* _STATED GOAL_:
Exactly the lines from the line containing "Recreate this scene" through the line containing "scene.camera = cam" are to be echoed, with both included and pictures left out.

* _DATA TO USE_:
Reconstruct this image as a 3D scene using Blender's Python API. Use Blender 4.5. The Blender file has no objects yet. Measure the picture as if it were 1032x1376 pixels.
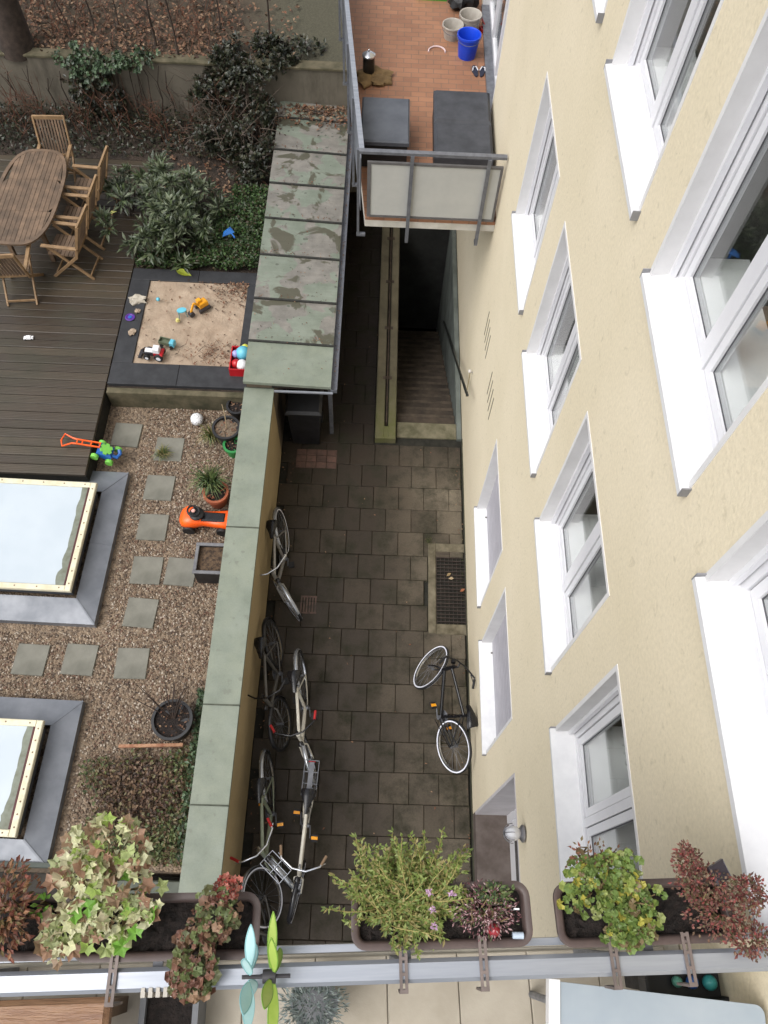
import bpy, math, random
from mathutils import Vector, Matrix, Euler, noise as mnoise

random.seed(7)
sc = bpy.context.scene
col = sc.collection
PI = math.pi
RAD = math.radians
V = Vector

# ------------------------------------------------------------------ camera
CAM_H = 11.0
F_PX, TILT, YAW, ROLL = 1064.2, 0.4886968, -0.0388565, 0.0703406
CAM_R = (Matrix.Rotation(YAW, 3, 'Z') @ Matrix.Rotation(TILT, 3, 'X') @ Matrix.Rotation(ROLL, 3, 'Z'))
CAM_P = V((0, 0, CAM_H))
cam = bpy.data.cameras.new('camera')
cam.sensor_fit = 'VERTICAL'; cam.sensor_height = 36.0; cam.lens = F_PX / 1376 * 36.0
cam.clip_start = 0.05; cam.clip_end = 500
cam_o = bpy.data.objects.new('camera', cam); col.objects.link(cam_o)
cam_o.matrix_world = Matrix.Translation(CAM_P) @ CAM_R.to_4x4()
sc.camera = cam_o

def _ray(x, y):
    return CAM_R @ V(((x - 516) / F_PX, -(y - 688) / F_PX, -1.0))
def at_z(x, y, z):                  # survey: point of the photo at a known height
    d = _ray(x, y); return CAM_P + d * ((z - CAM_H) / d.z)
def at_x(x, y, X):
    d = _ray(x, y); return CAM_P + d * (X / d.x)
def at_y(x, y, Y):
    d = _ray(x, y); return CAM_P + d * (Y / d.y)

# ------------------------------------------------------------------ materials
_m = {}
def srgb(r, g, b, k=1.0):
    def f(c):
        c /= 255.0
        return (c / 12.92 if c <= 0.04045 else ((c + 0.055) / 1.055) ** 2.4) * k
    return (f(r), f(g), f(b), 1)

class NT:
    def __init__(s, name):
        s.m = bpy.data.materials.new(name); s.m.use_nodes = True
        s.t = s.m.node_tree; s.n = s.t.nodes; s.b = s.n['Principled BSDF']
    def new(s, typ, **kw):
        n = s.n.new(typ)
        for k, v in kw.items():
            if k in n.inputs: n.inputs[k].default_value = v
            else: setattr(n, k, v)
        return n
    def link(s, a, b): s.t.links.new(a, b)
    def coords(s, scale=(1, 1, 1), shift=None):
        tc = s.new('ShaderNodeTexCoord'); mp = s.new('ShaderNodeMapping')
        mp.inputs['Scale'].default_value = scale
        if shift is not None:
            cx = s.new('ShaderNodeVectorMath', operation='ADD')
            s.link(tc.outputs['Object'], cx.inputs[0]); s.link(shift, cx.inputs[1]); s.link(cx.outputs[0], mp.inputs[0])
        else:
            s.link(tc.outputs['Object'], mp.inputs[0])
        return mp.outputs[0]
    def noise(s, vec, scale, detail=4, rough=0.6, dist=0.0):
        n = s.new('ShaderNodeTexNoise', Scale=scale, Detail=detail, Roughness=rough, Distortion=dist)
        s.link(vec, n.inputs['Vector']); return n
    def ramp(s, fac, stops, interp='LINEAR'):
        r = s.new('ShaderNodeValToRGB'); r.color_ramp.interpolation = interp
        e = r.color_ramp.elements
        while len(e) < len(stops): e.new(0.5)
        for q, (p, c) in zip(e, stops):
            q.position = p; q.color = c if len(c) == 4 else (*c, 1)
        s.link(fac, r.inputs[0]); return r.outputs[0]
    def mix(s, fac, a, b, mode='MIX'):
        x = s.new('ShaderNodeMix'); x.data_type = 'RGBA'; x.blend_type = mode
        for v, i in ((fac, 0), (a, 6), (b, 7)):
            if hasattr(v, 'is_linked') or hasattr(v, 'links'): s.link(v, x.inputs[i])
            else: x.inputs[i].default_value = v
        return x.outputs[2]
    def bump(s, h, strength=0.4, dist=0.01):
        b = s.new('ShaderNodeBump', Strength=strength, Distance=dist)
        s.link(h, b.inputs['Height']); s.link(b.outputs[0], s.b.inputs['Normal']); return b
    def island(s):
        return s.new('ShaderNodeNewGeometry').outputs['Random Per Island']
    def set(s, **kw):
        for k, v in kw.items():
            i = s.b.inputs[k.replace('_', ' ')]
            if hasattr(v, 'links'): s.link(v, i)
            else: i.default_value = v

def M(name, c1, c2=None, scale=6.0, rough=0.6, bump=0.0, bscale=None, metal=0.0, stretch=(1, 1, 1), island=0.0, lo=0.35, hi=0.65, bdist=0.006, spec=0.5):
    if name in _m: return _m[name]
    t = NT(name)
    c2 = c2 or tuple(v * 0.8 for v in c1[:3]) + (1,)
    vec = t.coords(stretch)
    nz = t.noise(vec, scale)
    base = t.ramp(nz.outputs[0], [(lo, c1), (hi, c2)])
    if island > 0:
        isl = t.ramp(t.island(), [(0, (1 - island,) * 3), (1, (1 + island,) * 3)])
        base = t.mix(1.0, base, isl, 'MULTIPLY')
    rr = t.ramp(nz.outputs[0], [(0.3, (rough * 0.85,) * 3), (0.7, (min(1, rough * 1.15),) * 3)])
    t.set(Base_Color=base, Roughness=rr, Metallic=metal)
    t.b.inputs['Specular IOR Level'].default_value = spec
    if bump > 0:
        n2 = t.noise(vec, bscale or scale * 6, 5, 0.65)
        t.bump(n2.outputs[0], bump, bdist)
    _m[name] = t.m
    return t.m

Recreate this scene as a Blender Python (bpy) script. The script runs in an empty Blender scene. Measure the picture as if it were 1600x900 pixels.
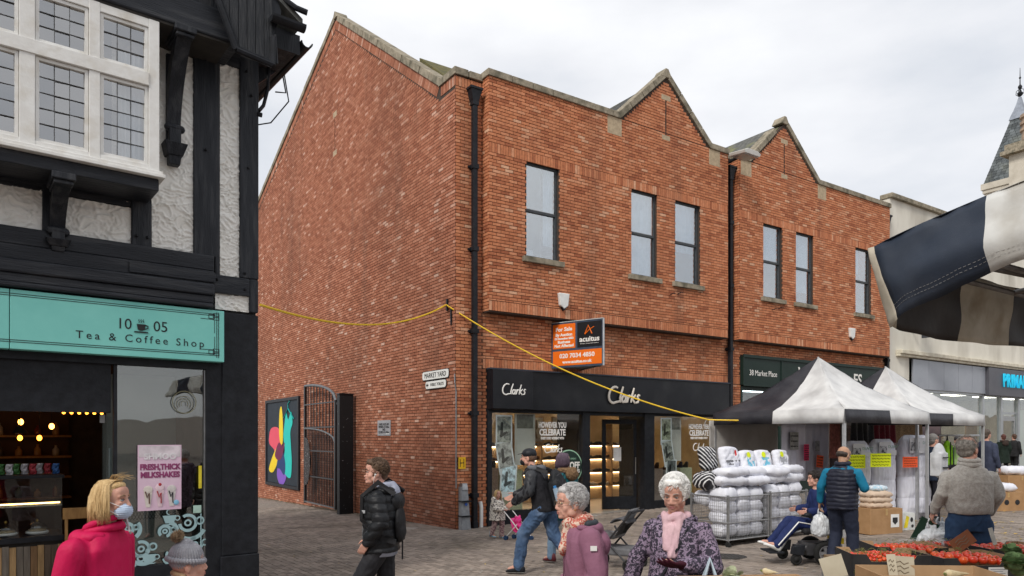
import bpy, bmesh, math, random
from math import sin, cos, pi, radians, sqrt, atan2
from mathutils import Vector, Matrix, noise
random.seed(7)
scene = bpy.context.scene
COL = scene.collection

# ------------------------------------------------------------------ camera
F = 1126.0; HY = 683.0; ZC = 1.89
cam_data = bpy.data.cameras.new("camera")
cam = bpy.data.objects.new("camera", cam_data); COL.objects.link(cam)
cam.location = (0, 0, ZC); cam.rotation_euler = (pi/2, 0, 0)
cam_data.sensor_width = 36; cam_data.lens = F/1600*36; cam_data.shift_y = (HY-450)/1600
cam_data.clip_start = 0.1; cam_data.clip_end = 2000
scene.camera = cam

# ------------------------------------------------------------------ light
SUN_EL, SUN_ROT = radians(42), radians(212)      # sun behind the camera, a little left
world = bpy.data.worlds.new("World"); scene.world = world; world.use_nodes = True
wn = world.node_tree.nodes; wl = world.node_tree.links; wn.clear()
wo = wn.new('ShaderNodeOutputWorld'); bg = wn.new('ShaderNodeBackground')
sky = wn.new('ShaderNodeTexSky'); sky.sky_type = 'NISHITA'; sky.sun_disc = False
sky.sun_elevation = SUN_EL; sky.sun_rotation = SUN_ROT
bgs = wn.new('ShaderNodeBackground'); bgs.inputs[1].default_value = 0.08
wl.new(sky.outputs[0], bgs.inputs[0])
tc = wn.new('ShaderNodeTexCoord'); mp = wn.new('ShaderNodeMapping'); mp.inputs['Scale'].default_value = (1.2, 1.2, 3.2)
nz = wn.new('ShaderNodeTexNoise'); nz.inputs['Scale'].default_value = 1.7; nz.inputs['Detail'].default_value = 7; nz.inputs['Roughness'].default_value = .52
rp = wn.new('ShaderNodeValToRGB')
rp.color_ramp.elements[0].position = .30; rp.color_ramp.elements[0].color = (.60, .635, .69, 1)
rp.color_ramp.elements[1].position = .68; rp.color_ramp.elements[1].color = (.96, .965, .975, 1)
e = rp.color_ramp.elements.new(.48); e.color = (.79, .80, .83, 1)
wl.new(tc.outputs['Generated'], mp.inputs[0]); wl.new(mp.outputs[0], nz.inputs[0]); wl.new(nz.outputs[0], rp.inputs[0])
wl.new(rp.outputs[0], bg.inputs[0]); bg.inputs[1].default_value = .70
mxw = wn.new('ShaderNodeMixShader'); mxw.inputs[0].default_value = .93
wl.new(bgs.outputs[0], mxw.inputs[1]); wl.new(bg.outputs[0], mxw.inputs[2]); wl.new(mxw.outputs[0], wo.inputs[0])
sun_d = bpy.data.lights.new("sun", 'SUN'); sun_d.energy = 1.5; sun_d.angle = radians(16); sun_d.color = (1, .95, .88)
sun = bpy.data.objects.new("sun", sun_d); COL.objects.link(sun)
_az = SUN_ROT
sd = Vector((sin(_az)*cos(SUN_EL), cos(_az)*cos(SUN_EL), sin(SUN_EL)))   # towards the sun
sun.rotation_euler = sd.to_track_quat('Z', 'Y').to_euler()
scene.view_settings.view_transform = 'Standard'; scene.view_settings.look = 'None'
scene.view_settings.exposure = 0.74; scene.view_settings.gamma = 1.0

# ------------------------------------------------------------------ frames
def gz(X, Y): return .0316*X - .0087*Y
def ground(x, y):
    k = (x-800)/F; m = (y-HY)/F; Y = ZC/(m+.0316*k-.0087); return k*Y, Y
class Frame:
    def __init__(s, X, Y, deg):
        s.o = Vector((X, Y, 0)); s.a = radians(deg)
        s.u = Vector((cos(s.a), sin(s.a), 0)); s.v = Vector((-sin(s.a), cos(s.a), 0))
        s.M = Matrix.Translation(s.o) @ Matrix.Rotation(s.a, 4, 'Z')
    def w(s, p): return s.M @ Vector(p)
FB = Frame(-1.257, 16.08, 33.96)
FL = Frame(-3.2, 9.0, 38.6)

# ------------------------------------------------------------------ materials
_mats = {}
def M(name, c1, c2=None, scale=8, rough=.7, bump=0, bscale=None, metal=0, spec=None, island=0, detail=6,
      stretch=(1,1,1), c3=None, s3=.7, emit=None, es=1, alpha=None, sheen=0, coat=0, trans=0, contrast=(.35,.65), bdist=.01):
    if name in _mats: return _mats[name]
    m = bpy.data.materials.new(name); m.use_nodes = True; _mats[name] = m
    n = m.node_tree.nodes; l = m.node_tree.links; b = n['Principled BSDF']
    b.inputs['Roughness'].default_value = rough; b.inputs['Metallic'].default_value = metal
    b.inputs['Specular IOR Level'].default_value = spec if spec is not None else (.5 if rough < .45 or metal else .22)
    if sheen: b.inputs['Sheen Weight'].default_value = sheen
    if coat: b.inputs['Coat Weight'].default_value = coat
    if trans: b.inputs['Transmission Weight'].default_value = trans
    if alpha is not None: b.inputs['Alpha'].default_value = alpha
    t = n.new('ShaderNodeTexCoord'); mpn = n.new('ShaderNodeMapping'); mpn.inputs['Scale'].default_value = stretch
    l.new(t.outputs['Object'], mpn.inputs[0])
    c1 = tuple(c1)+(1,); c2 = tuple(c2)+(1,) if c2 else tuple(min(1, x*.72) for x in c1[:3])+(1,)
    tn = n.new('ShaderNodeTexNoise'); tn.inputs['Scale'].default_value = scale; tn.inputs['Detail'].default_value = detail; tn.inputs['Roughness'].default_value = .6
    l.new(mpn.outputs[0], tn.inputs[0])
    r = n.new('ShaderNodeValToRGB'); r.color_ramp.elements[0].color = c1; r.color_ramp.elements[1].color = c2
    r.color_ramp.elements[0].position = contrast[0]; r.color_ramp.elements[1].position = contrast[1]
    l.new(tn.outputs[0], r.inputs[0]); out = r.outputs[0]
    if c3:   # large soft patches of wear
        t3 = n.new('ShaderNodeTexNoise'); t3.inputs['Scale'].default_value = s3; t3.inputs['Detail'].default_value = 5
        l.new(mpn.outputs[0], t3.inputs[0])
        r3 = n.new('ShaderNodeValToRGB'); r3.color_ramp.elements[0].position = .5; r3.color_ramp.elements[1].position = .72
        mx = n.new('ShaderNodeMixRGB'); mx.inputs[2].default_value = tuple(c3)+(1,)
        l.new(t3.outputs[0], r3.inputs[0]); l.new(r3.outputs[0], mx.inputs[0]); l.new(out, mx.inputs[1]); out = mx.outputs[0]
    if island:
        g = n.new('ShaderNodeNewGeometry'); oi = n.new('ShaderNodeObjectInfo')
        ad = n.new('ShaderNodeMath'); ad.operation = 'ADD'; fr = n.new('ShaderNodeMath'); fr.operation = 'FRACT'
        l.new(g.outputs['Random Per Island'], ad.inputs[0]); l.new(oi.outputs['Random'], ad.inputs[1]); l.new(ad.outputs[0], fr.inputs[0])
        hs = n.new('ShaderNodeHueSaturation'); mr = n.new('ShaderNodeMapRange')
        mr.inputs['To Min'].default_value = 1-island; mr.inputs['To Max'].default_value = 1+island
        l.new(fr.outputs[0], mr.inputs[0]); l.new(mr.outputs[0], hs.inputs['Value']); l.new(out, hs.inputs['Color']); out = hs.outputs[0]
    l.new(out, b.inputs['Base Color'])
    if emit:
        b.inputs['Emission Color'].default_value = tuple(emit)+(1,); b.inputs['Emission Strength'].default_value = es
    if bump:
        tb = n.new('ShaderNodeTexNoise'); tb.inputs['Scale'].default_value = bscale or scale*3; tb.inputs['Detail'].default_value = 5
        l.new(mpn.outputs[0], tb.inputs[0])
        bp = n.new('ShaderNodeBump'); bp.inputs['Strength'].default_value = bump; bp.inputs['Distance'].default_value = bdist
        l.new(tb.outputs[0], bp.inputs['Height']); l.new(bp.outputs[0], b.inputs['Normal'])
    return m

def brick_mat(name, ramp, dirt=(.10,.055,.035), dirt_amt=.5, dscale=.35, sat=1.0):
    m = bpy.data.materials.new(name); m.use_nodes = True; n = m.node_tree.nodes; l = m.node_tree.links; b = n['Principled BSDF']
    b.inputs['Roughness'].default_value = .88; b.inputs['Specular IOR Level'].default_value = .25
    g = n.new('ShaderNodeNewGeometry'); oi = n.new('ShaderNodeObjectInfo'); ad = n.new('ShaderNodeMath'); fr = n.new('ShaderNodeMath'); fr.operation = 'FRACT'
    l.new(g.outputs['Random Per Island'], ad.inputs[0]); l.new(oi.outputs['Random'], ad.inputs[1]); l.new(ad.outputs[0], fr.inputs[0])
    r = n.new('ShaderNodeValToRGB'); r.color_ramp.interpolation = 'LINEAR'
    els = r.color_ramp.elements
    els[0].position = ramp[0][0]; els[0].color = ramp[0][1]+(1,); els[1].position = ramp[-1][0]; els[1].color = ramp[-1][1]+(1,)
    for p, c in ramp[1:-1]: q = els.new(p); q.color = c+(1,)
    l.new(fr.outputs[0], r.inputs[0])
    t = n.new('ShaderNodeTexCoord'); n1 = n.new('ShaderNodeTexNoise'); n1.inputs['Scale'].default_value = 14; n1.inputs['Detail'].default_value = 6
    l.new(g.outputs['Position'], n1.inputs[0])
    hs = n.new('ShaderNodeHueSaturation'); hs.inputs['Saturation'].default_value = sat; mr = n.new('ShaderNodeMapRange'); mr.inputs['To Min'].default_value = .62; mr.inputs['To Max'].default_value = 1.38
    l.new(n1.outputs[0], mr.inputs[0]); l.new(mr.outputs[0], hs.inputs['Value']); l.new(r.outputs[0], hs.inputs['Color'])
    n2 = n.new('ShaderNodeTexNoise'); n2.inputs['Scale'].default_value = dscale; n2.inputs['Detail'].default_value = 6; n2.inputs['Roughness'].default_value = .65
    l.new(g.outputs['Position'], n2.inputs[0])
    r2 = n.new('ShaderNodeValToRGB'); r2.color_ramp.elements[0].position = .48; r2.color_ramp.elements[1].position = .75
    r2.color_ramp.elements[1].color = (dirt_amt,)*3+(1,)
    mx = n.new('ShaderNodeMixRGB'); mx.inputs[2].default_value = dirt+(1,)
    n4 = n.new('ShaderNodeTexNoise'); n4.inputs['Scale'].default_value = 1.6; n4.inputs['Detail'].default_value = 4; mp4 = n.new('ShaderNodeMapping'); mp4.inputs['Scale'].default_value = (1, 1, .09)
    r4 = n.new('ShaderNodeValToRGB'); r4.color_ramp.elements[0].position = .52; r4.color_ramp.elements[1].position = .78; r4.color_ramp.elements[1].color = (.38,)*3+(1,); m4 = n.new('ShaderNodeMixRGB'); m4.inputs[2].default_value = (.13,.085,.065,1)
    l.new(g.outputs['Position'], mp4.inputs[0]); l.new(mp4.outputs[0], n4.inputs[0]); l.new(n4.outputs[0], r4.inputs[0]); l.new(r4.outputs[0], m4.inputs[0]); l.new(hs.outputs[0], m4.inputs[1])
    l.new(n2.outputs[0], r2.inputs[0]); l.new(r2.outputs[0], mx.inputs[0]); l.new(m4.outputs[0], mx.inputs[1]); l.new(mx.outputs[0], b.inputs['Base Color'])
    bp = n.new('ShaderNodeBump'); bp.inputs['Strength'].default_value = .5; bp.inputs['Distance'].default_value = .006
    n3 = n.new('ShaderNodeTexNoise'); n3.inputs['Scale'].default_value = 60; l.new(g.outputs['Position'], n3.inputs[0])
    l.new(n3.outputs[0], bp.inputs['Height']); l.new(bp.outputs[0], b.inputs['Normal'])
    return m

def glass_mat(name, tint=(.9,.95,.95), refl=.12, rough=.01):
    m = bpy.data.materials.new(name); m.use_nodes = True; n = m.node_tree.nodes; l = m.node_tree.links; n.clear()
    o = n.new('ShaderNodeOutputMaterial'); t = n.new('ShaderNodeBsdfTransparent'); t.inputs[0].default_value = tint+(1,)
    g = n.new('ShaderNodeBsdfGlossy'); g.inputs['Roughness'].default_value = rough; g.inputs[0].default_value = (.95,.95,.95,1)
    fr = n.new('ShaderNodeLayerWeight'); fr.inputs[0].default_value = .5
    pw = n.new('ShaderNodeMath'); pw.operation = 'POWER'; pw.inputs[1].default_value = 5
    a = n.new('ShaderNodeMath'); a.operation = 'ADD'; a.inputs[1].default_value = refl; a.use_clamp = True
    tcn = n.new('ShaderNodeTexCoord'); nn = n.new('ShaderNodeTexNoise'); nn.inputs['Scale'].default_value = 1.3
    bp = n.new('ShaderNodeBump'); bp.inputs['Strength'].default_value = .06; bp.inputs['Distance'].default_value = .05
    l.new(tcn.outputs['Object'], nn.inputs[0]); l.new(nn.outputs[0], bp.inputs['Height']); l.new(bp.outputs[0], g.inputs['Normal'])
    mx = n.new('ShaderNodeMixShader'); l.new(fr.outputs['Facing'], pw.inputs[0]); l.new(pw.outputs[0], a.inputs[0]); l.new(a.outputs[0], mx.inputs[0])
    l.new(t.outputs[0], mx.inputs[1]); l.new(g.outputs[0], mx.inputs[2]); l.new(mx.outputs[0], o.inputs[0])
    return m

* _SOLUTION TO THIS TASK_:
Recreate this scene as a Blender Python (bpy) script. The script runs in an empty Blender scene. Measure the picture as if it were 1600x900 pixels.
import bpy, bmesh, math, random
from math import sin, cos, pi, radians, sqrt, atan2
from mathutils import Vector, Matrix, noise
random.seed(7)
scene = bpy.context.scene
COL = scene.collection

# ------------------------------------------------------------------ camera
F = 1126.0; HY = 683.0; ZC = 1.89
cam_data = bpy.data.cameras.new("camera")
cam = bpy.data.objects.new("camera", cam_data); COL.objects.link(cam)
cam.location = (0, 0, ZC); cam.rotation_euler = (pi/2, 0, 0)
cam_data.sensor_width = 36; cam_data.lens = F/1600*36; cam_data.shift_y = (HY-450)/1600
cam_data.clip_start = 0.1; cam_data.clip_end = 2000
scene.camera = cam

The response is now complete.